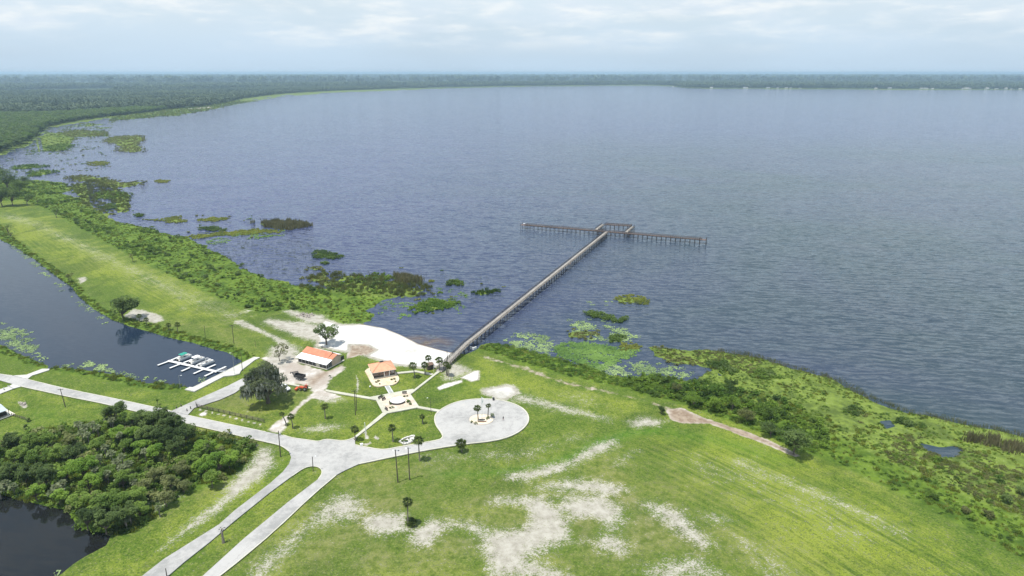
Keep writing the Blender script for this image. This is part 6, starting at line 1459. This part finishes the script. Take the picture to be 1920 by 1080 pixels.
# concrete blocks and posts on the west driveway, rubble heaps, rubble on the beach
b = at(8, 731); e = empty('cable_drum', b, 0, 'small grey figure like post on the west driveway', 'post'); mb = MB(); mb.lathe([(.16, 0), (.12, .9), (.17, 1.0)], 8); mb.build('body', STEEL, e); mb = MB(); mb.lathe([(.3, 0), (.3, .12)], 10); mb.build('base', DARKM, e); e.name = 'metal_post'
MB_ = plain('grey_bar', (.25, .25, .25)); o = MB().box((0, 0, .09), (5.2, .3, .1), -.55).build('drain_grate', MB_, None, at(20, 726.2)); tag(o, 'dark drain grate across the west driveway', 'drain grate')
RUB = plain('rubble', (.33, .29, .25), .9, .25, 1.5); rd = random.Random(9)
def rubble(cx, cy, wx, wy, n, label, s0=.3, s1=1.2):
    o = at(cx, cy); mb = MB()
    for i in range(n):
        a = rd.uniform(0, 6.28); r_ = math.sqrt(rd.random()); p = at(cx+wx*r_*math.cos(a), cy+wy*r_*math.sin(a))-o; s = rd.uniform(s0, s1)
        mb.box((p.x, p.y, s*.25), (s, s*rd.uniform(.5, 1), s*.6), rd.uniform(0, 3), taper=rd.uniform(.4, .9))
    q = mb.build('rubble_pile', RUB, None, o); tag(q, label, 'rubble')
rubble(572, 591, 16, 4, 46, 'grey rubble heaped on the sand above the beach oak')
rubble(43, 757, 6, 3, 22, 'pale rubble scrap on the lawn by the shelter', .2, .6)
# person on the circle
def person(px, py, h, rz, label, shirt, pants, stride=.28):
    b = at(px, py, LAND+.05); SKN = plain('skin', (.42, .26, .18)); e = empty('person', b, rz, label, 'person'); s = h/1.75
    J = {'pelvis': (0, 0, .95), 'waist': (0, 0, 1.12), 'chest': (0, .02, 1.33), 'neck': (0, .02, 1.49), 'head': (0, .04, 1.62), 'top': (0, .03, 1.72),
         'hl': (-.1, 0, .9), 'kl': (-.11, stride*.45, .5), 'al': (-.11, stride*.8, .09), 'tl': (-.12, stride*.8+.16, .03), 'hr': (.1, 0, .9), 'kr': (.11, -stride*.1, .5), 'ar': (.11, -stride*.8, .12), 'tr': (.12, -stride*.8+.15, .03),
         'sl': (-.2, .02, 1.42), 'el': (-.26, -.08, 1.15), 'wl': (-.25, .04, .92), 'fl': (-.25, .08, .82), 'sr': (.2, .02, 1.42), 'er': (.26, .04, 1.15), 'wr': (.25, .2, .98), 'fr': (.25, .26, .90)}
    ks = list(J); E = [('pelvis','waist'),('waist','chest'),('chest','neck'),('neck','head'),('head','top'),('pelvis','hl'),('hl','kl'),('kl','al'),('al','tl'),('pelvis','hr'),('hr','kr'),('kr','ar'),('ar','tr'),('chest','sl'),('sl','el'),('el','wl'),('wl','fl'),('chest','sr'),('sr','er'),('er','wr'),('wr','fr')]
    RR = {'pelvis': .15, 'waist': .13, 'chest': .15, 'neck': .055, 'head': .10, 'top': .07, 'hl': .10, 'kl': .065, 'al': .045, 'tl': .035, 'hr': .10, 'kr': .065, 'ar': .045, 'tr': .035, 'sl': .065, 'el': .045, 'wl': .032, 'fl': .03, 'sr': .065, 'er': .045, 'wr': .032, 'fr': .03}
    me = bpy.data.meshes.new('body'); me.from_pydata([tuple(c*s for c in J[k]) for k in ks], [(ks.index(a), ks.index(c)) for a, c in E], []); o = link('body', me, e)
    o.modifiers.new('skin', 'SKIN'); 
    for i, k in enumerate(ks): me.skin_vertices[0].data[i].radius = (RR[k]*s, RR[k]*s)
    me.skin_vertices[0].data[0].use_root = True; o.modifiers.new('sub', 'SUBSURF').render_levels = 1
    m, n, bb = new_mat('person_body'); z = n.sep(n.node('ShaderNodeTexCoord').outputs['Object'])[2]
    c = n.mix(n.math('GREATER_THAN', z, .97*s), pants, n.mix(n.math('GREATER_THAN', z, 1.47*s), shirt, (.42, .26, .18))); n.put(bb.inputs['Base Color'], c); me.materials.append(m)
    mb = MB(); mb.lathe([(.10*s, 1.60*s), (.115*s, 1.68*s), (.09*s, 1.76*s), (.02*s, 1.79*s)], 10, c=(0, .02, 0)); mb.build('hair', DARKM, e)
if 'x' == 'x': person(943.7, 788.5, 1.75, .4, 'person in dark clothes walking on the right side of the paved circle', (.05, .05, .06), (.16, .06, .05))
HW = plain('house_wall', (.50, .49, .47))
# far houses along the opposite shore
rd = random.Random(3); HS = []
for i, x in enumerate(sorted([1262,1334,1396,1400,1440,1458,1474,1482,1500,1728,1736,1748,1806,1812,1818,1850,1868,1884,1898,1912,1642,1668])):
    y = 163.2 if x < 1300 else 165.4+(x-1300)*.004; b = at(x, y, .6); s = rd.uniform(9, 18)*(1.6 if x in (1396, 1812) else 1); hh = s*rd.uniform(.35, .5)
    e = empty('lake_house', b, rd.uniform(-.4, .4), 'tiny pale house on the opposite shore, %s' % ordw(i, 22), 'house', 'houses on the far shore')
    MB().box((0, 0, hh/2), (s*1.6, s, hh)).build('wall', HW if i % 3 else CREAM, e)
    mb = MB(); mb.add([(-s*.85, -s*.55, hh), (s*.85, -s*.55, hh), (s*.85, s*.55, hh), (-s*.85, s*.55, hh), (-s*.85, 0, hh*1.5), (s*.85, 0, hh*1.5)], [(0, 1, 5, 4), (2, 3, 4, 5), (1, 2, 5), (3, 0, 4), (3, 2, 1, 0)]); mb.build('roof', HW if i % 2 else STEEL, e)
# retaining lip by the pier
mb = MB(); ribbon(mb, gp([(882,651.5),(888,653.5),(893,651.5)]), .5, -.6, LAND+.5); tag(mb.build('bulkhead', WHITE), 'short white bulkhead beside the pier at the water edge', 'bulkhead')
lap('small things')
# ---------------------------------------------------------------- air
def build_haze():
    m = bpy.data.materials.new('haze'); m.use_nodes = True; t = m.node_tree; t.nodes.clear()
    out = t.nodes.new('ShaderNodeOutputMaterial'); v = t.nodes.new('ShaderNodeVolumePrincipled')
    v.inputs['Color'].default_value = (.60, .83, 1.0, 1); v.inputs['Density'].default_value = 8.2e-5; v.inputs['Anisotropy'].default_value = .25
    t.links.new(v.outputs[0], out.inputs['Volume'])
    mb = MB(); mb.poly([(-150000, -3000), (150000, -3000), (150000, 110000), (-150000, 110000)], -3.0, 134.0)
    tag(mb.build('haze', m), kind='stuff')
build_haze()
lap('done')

— The exercise —
Quote the data above in full and without alteration; skip the pictures.

— Worked solution —
Keep writing the Blender script for this image. This is part 6, starting at line 1459. This part finishes the script. Take the picture to be 1920 by 1080 pixels.
# concrete blocks and posts on the west driveway, rubble heaps, rubble on the beach
b = at(8, 731); e = empty('cable_drum', b, 0, 'small grey figure like post on the west driveway', 'post'); mb = MB(); mb.lathe([(.16, 0), (.12, .9), (.17, 1.0)], 8); mb.build('body', STEEL, e); mb = MB(); mb.lathe([(.3, 0), (.3, .12)], 10); mb.build('base', DARKM, e); e.name = 'metal_post'
MB_ = plain('grey_bar', (.25, .25, .25)); o = MB().box((0, 0, .09), (5.2, .3, .1), -.55).build('drain_grate', MB_, None, at(20, 726.2)); tag(o, 'dark drain grate across the west driveway', 'drain grate')
RUB = plain('rubble', (.33, .29, .25), .9, .25, 1.5); rd = random.Random(9)
def rubble(cx, cy, wx, wy, n, label, s0=.3, s1=1.2):
    o = at(cx, cy); mb = MB()
    for i in range(n):
        a = rd.uniform(0, 6.28); r_ = math.sqrt(rd.random()); p = at(cx+wx*r_*math.cos(a), cy+wy*r_*math.sin(a))-o; s = rd.uniform(s0, s1)
        mb.box((p.x, p.y, s*.25), (s, s*rd.uniform(.5, 1), s*.6), rd.uniform(0, 3), taper=rd.uniform(.4, .9))
    q = mb.build('rubble_pile', RUB, None, o); tag(q, label, 'rubble')
rubble(572, 591, 16, 4, 46, 'grey rubble heaped on the sand above the beach oak')
rubble(43, 757, 6, 3, 22, 'pale rubble scrap on the lawn by the shelter', .2, .6)
# person on the circle
def person(px, py, h, rz, label, shirt, pants, stride=.28):
    b = at(px, py, LAND+.05); SKN = plain('skin', (.42, .26, .18)); e = empty('person', b, rz, label, 'person'); s = h/1.75
    J = {'pelvis': (0, 0, .95), 'waist': (0, 0, 1.12), 'chest': (0, .02, 1.33), 'neck': (0, .02, 1.49), 'head': (0, .04, 1.62), 'top': (0, .03, 1.72),
         'hl': (-.1, 0, .9), 'kl': (-.11, stride*.45, .5), 'al': (-.11, stride*.8, .09), 'tl': (-.12, stride*.8+.16, .03), 'hr': (.1, 0, .9), 'kr': (.11, -stride*.1, .5), 'ar': (.11, -stride*.8, .12), 'tr': (.12, -stride*.8+.15, .03),
         'sl': (-.2, .02, 1.42), 'el': (-.26, -.08, 1.15), 'wl': (-.25, .04, .92), 'fl': (-.25, .08, .82), 'sr': (.2, .02, 1.42), 'er': (.26, .04, 1.15), 'wr': (.25, .2, .98), 'fr': (.25, .26, .90)}
    ks = list(J); E = [('pelvis','waist'),('waist','chest'),('chest','neck'),('neck','head'),('head','top'),('pelvis','hl'),('hl','kl'),('kl','al'),('al','tl'),('pelvis','hr'),('hr','kr'),('kr','ar'),('ar','tr'),('chest','sl'),('sl','el'),('el','wl'),('wl','fl'),('chest','sr'),('sr','er'),('er','wr'),('wr','fr')]
    RR = {'pelvis': .15, 'waist': .13, 'chest': .15, 'neck': .055, 'head': .10, 'top': .07, 'hl': .10, 'kl': .065, 'al': .045, 'tl': .035, 'hr': .10, 'kr': .065, 'ar': .045, 'tr': .035, 'sl': .065, 'el': .045, 'wl': .032, 'fl': .03, 'sr': .065, 'er': .045, 'wr': .032, 'fr': .03}
    me = bpy.data.meshes.new('body'); me.from_pydata([tuple(c*s for c in J[k]) for k in ks], [(ks.index(a), ks.index(c)) for a, c in E], []); o = link('body', me, e)
    o.modifiers.new('skin', 'SKIN'); 
    for i, k in enumerate(ks): me.skin_vertices[0].data[i].radius = (RR[k]*s, RR[k]*s)
    me.skin_vertices[0].data[0].use_root = True; o.modifiers.new('sub', 'SUBSURF').render_levels = 1
    m, n, bb = new_mat('person_body'); z = n.sep(n.node('ShaderNodeTexCoord').outputs['Object'])[2]
    c = n.mix(n.math('GREATER_THAN', z, .97*s), pants, n.mix(n.math('GREATER_THAN', z, 1.47*s), shirt, (.42, .26, .18))); n.put(bb.inputs['Base Color'], c); me.materials.append(m)
    mb = MB(); mb.lathe([(.10*s, 1.60*s), (.115*s, 1.68*s), (.09*s, 1.76*s), (.02*s, 1.79*s)], 10, c=(0, .02, 0)); mb.build('hair', DARKM, e)
if 'x' == 'x': person(943.7, 788.5, 1.75, .4, 'person in dark clothes walking on the right side of the paved circle', (.05, .05, .06), (.16, .06, .05))
HW = plain('house_wall', (.50, .49, .47))
# far houses along the opposite shore
rd = random.Random(3); HS = []
for i, x in enumerate(sorted([1262,1334,1396,1400,1440,1458,1474,1482,1500,1728,1736,1748,1806,1812,1818,1850,1868,1884,1898,1912,1642,1668])):
    y = 163.2 if x < 1300 else 165.4+(x-1300)*.004; b = at(x, y, .6); s = rd.uniform(9, 18)*(1.6 if x in (1396, 1812) else 1); hh = s*rd.uniform(.35, .5)
    e = empty('lake_house', b, rd.uniform(-.4, .4), 'tiny pale house on the opposite shore, %s' % ordw(i, 22), 'house', 'houses on the far shore')
    MB().box((0, 0, hh/2), (s*1.6, s, hh)).build('wall', HW if i % 3 else CREAM, e)
    mb = MB(); mb.add([(-s*.85, -s*.55, hh), (s*.85, -s*.55, hh), (s*.85, s*.55, hh), (-s*.85, s*.55, hh), (-s*.85, 0, hh*1.5), (s*.85, 0, hh*1.5)], [(0, 1, 5, 4), (2, 3, 4, 5), (1, 2, 5), (3, 0, 4), (3, 2, 1, 0)]); mb.build('roof', HW if i % 2 else STEEL, e)
# retaining lip by the pier
mb = MB(); ribbon(mb, gp([(882,651.5),(888,653.5),(893,651.5)]), .5, -.6, LAND+.5); tag(mb.build('bulkhead', WHITE), 'short white bulkhead beside the pier at the water edge', 'bulkhead')
lap('small things')
# ---------------------------------------------------------------- air
def build_haze():
    m = bpy.data.materials.new('haze'); m.use_nodes = True; t = m.node_tree; t.nodes.clear()
    out = t.nodes.new('ShaderNodeOutputMaterial'); v = t.nodes.new('ShaderNodeVolumePrincipled')
    v.inputs['Color'].default_value = (.60, .83, 1.0, 1); v.inputs['Density'].default_value = 8.2e-5; v.inputs['Anisotropy'].default_value = .25
    t.links.new(v.outputs[0], out.inputs['Volume'])
    mb = MB(); mb.poly([(-150000, -3000), (150000, -3000), (150000, 110000), (-150000, 110000)], -3.0, 134.0)
    tag(mb.build('haze', m), kind='stuff')
build_haze()
lap('done')